Another Brain Myth Debunked
Have you ever heard that people look to the right when they lie? A series of three studies just published this afternoon in the journal PLoS ONE found no connection between the direction of eye movement and telling a lie. Sarah Sparks reports in EdWeek:
“A team of University of Edinburgh, Scotland researchers led by psychologist Caroline Watt first videotaped 32 college students twice, both lying and telling the truth in relation to hiding a small object in an office. They then asked 64 reviewers to view the videos on both slow and regular speeds, checking for the direction and time of eye movements; they found no differences in either the time or the direction of students’ gaze based on whether the students were telling the truth. Moreover, in a separate related study, reviewers were no more accurate or confident in gauging whether one of the videoed subjects was lying based on their eye movements. In a final study, this time of police videos related to missing persons cases, in which the subject was later shown to be lying or telling the truth, the researchers also found no difference in eye movement between liars and those telling the truth.

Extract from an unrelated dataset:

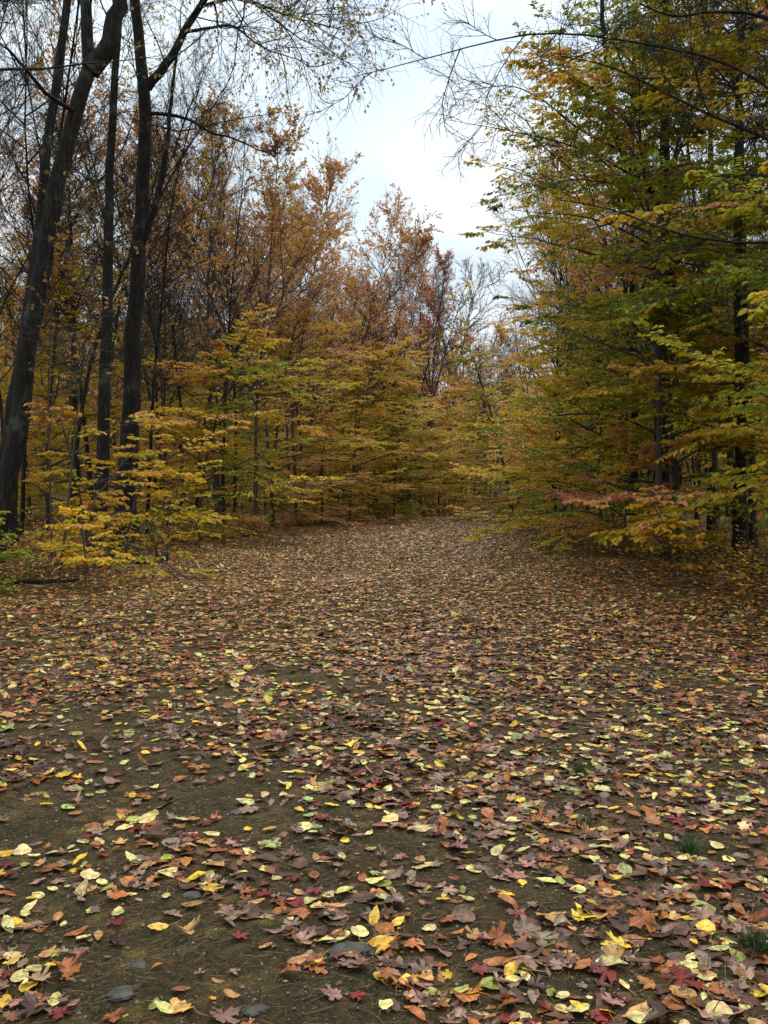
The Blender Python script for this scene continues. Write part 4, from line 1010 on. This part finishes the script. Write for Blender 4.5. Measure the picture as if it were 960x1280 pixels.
# ------------------------------------------------------------------ sky, sun, camera
wd = bpy.data.worlds.new('World'); SC.world = wd; wd.use_nodes = True
nt = wd.node_tree; nd, lk = nt.nodes, nt.links; nd.clear()
EL, AZ = R(52), R(12)
sky = nd.new('ShaderNodeTexSky'); sky.sky_type = 'NISHITA'; sky.sun_disc = False; sky.sun_elevation = EL; sky.sun_rotation = AZ
tc = nd.new('ShaderNodeTexCoord')
mp = nd.new('ShaderNodeMapping'); mp.inputs['Scale'].default_value = (1, 1, 1.9); mp.inputs['Location'].default_value = (.35, .2, .1); lk.new(tc.outputs['Generated'], mp.inputs[0])
n1 = N(nd, 'ShaderNodeTexNoise', Scale=3.0, Detail=5., Roughness=.5, Distortion=.3); lk.new(mp.outputs[0], n1.inputs[0])
r1 = ramp(nd, [(.36, (.48, .57, .66)), (.5, (.62, .70, .76)), (.62, (.78, .82, .84))]); lk.new(n1.outputs[0], r1.inputs[0])
mu = N(nd, 'ShaderNodeVectorMath', _operation='SCALE'); lk.new(r1.outputs[0], mu.inputs[0]); 
sz_ = nd.new('ShaderNodeSeparateXYZ'); lk.new(tc.outputs['Generated'], sz_.inputs[0])
gr = N(nd, 'ShaderNodeMath', _operation='MULTIPLY_ADD'); lk.new(sz_.outputs['Z'], gr.inputs[0]); gr.inputs[1].default_value = 14.; gr.inputs[2].default_value = 5.8
lk.new(gr.outputs[0], mu.inputs['Scale'])
mx = nd.new('ShaderNodeMixRGB'); mx.inputs[0].default_value = .93; lk.new(sky.outputs[0], mx.inputs[1]); lk.new(mu.outputs[0], mx.inputs[2])
bg = nd.new('ShaderNodeBackground'); bg.inputs['Strength'].default_value = .1; lk.new(mx.outputs[0], bg.inputs['Color'])
ow = nd.new('ShaderNodeOutputWorld'); lk.new(bg.outputs[0], ow.inputs[0])

sl = bpy.data.lights.new('sun', 'SUN'); sl.energy = 1.5; sl.angle = R(25); sl.color = (1, .93, .82)
so = bpy.data.objects.new('sun', sl); COL.objects.link(so)
dv = Vector((math.sin(AZ) * math.cos(EL), math.cos(AZ) * math.cos(EL), math.sin(EL)))
so.rotation_euler = dv.to_track_quat('Z', 'Y').to_euler()

cam = bpy.data.cameras.new('camera'); co = bpy.data.objects.new('camera', cam); COL.objects.link(co)
co.location = (0, 0, EYE); co.rotation_euler = (R(90), 0, 0)
cam.sensor_fit = 'VERTICAL'; cam.sensor_height = 24; cam.lens = 24 * F / 1280; cam.shift_y = -(640 - HZ) / 1280
cam.clip_end = 2000; cam.clip_start = .05
SC.camera = co
SC.view_settings.view_transform = 'Standard'; SC.view_settings.look = 'None'; SC.view_settings.gamma = 1; SC.view_settings.exposure = .6
SC.cycles.max_bounces = 6; SC.cycles.diffuse_bounces = 3; SC.cycles.transmission_bounces = 4; SC.cycles.glossy_bounces = 2
SC.cycles.use_denoising = True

Sure, this study is cool—I’d always heard the eyes-right-means-a-lie tip, too—but what how does it affect education, beyond sending teachers back to the drawing board when it comes to judging kids’ homework excuses? The eye movement-lying concept is based on a theory that looking to the left triggers ‘remembered’ events, while looking right accesses ‘constructed’ events, similar to the common misconception that people can be logical or creative based on which brain hemisphere is dominant. It’s one more example of how easy it is for a limited research finding to take hold in practice.” Read more here.
I really like Sparks’s last point: it’s important to retain our skepticism about much-repeated maxims about how the brain works, such as “we only use 10% of our brains” and “people are left-brained or right-brained”—the list goes on and on.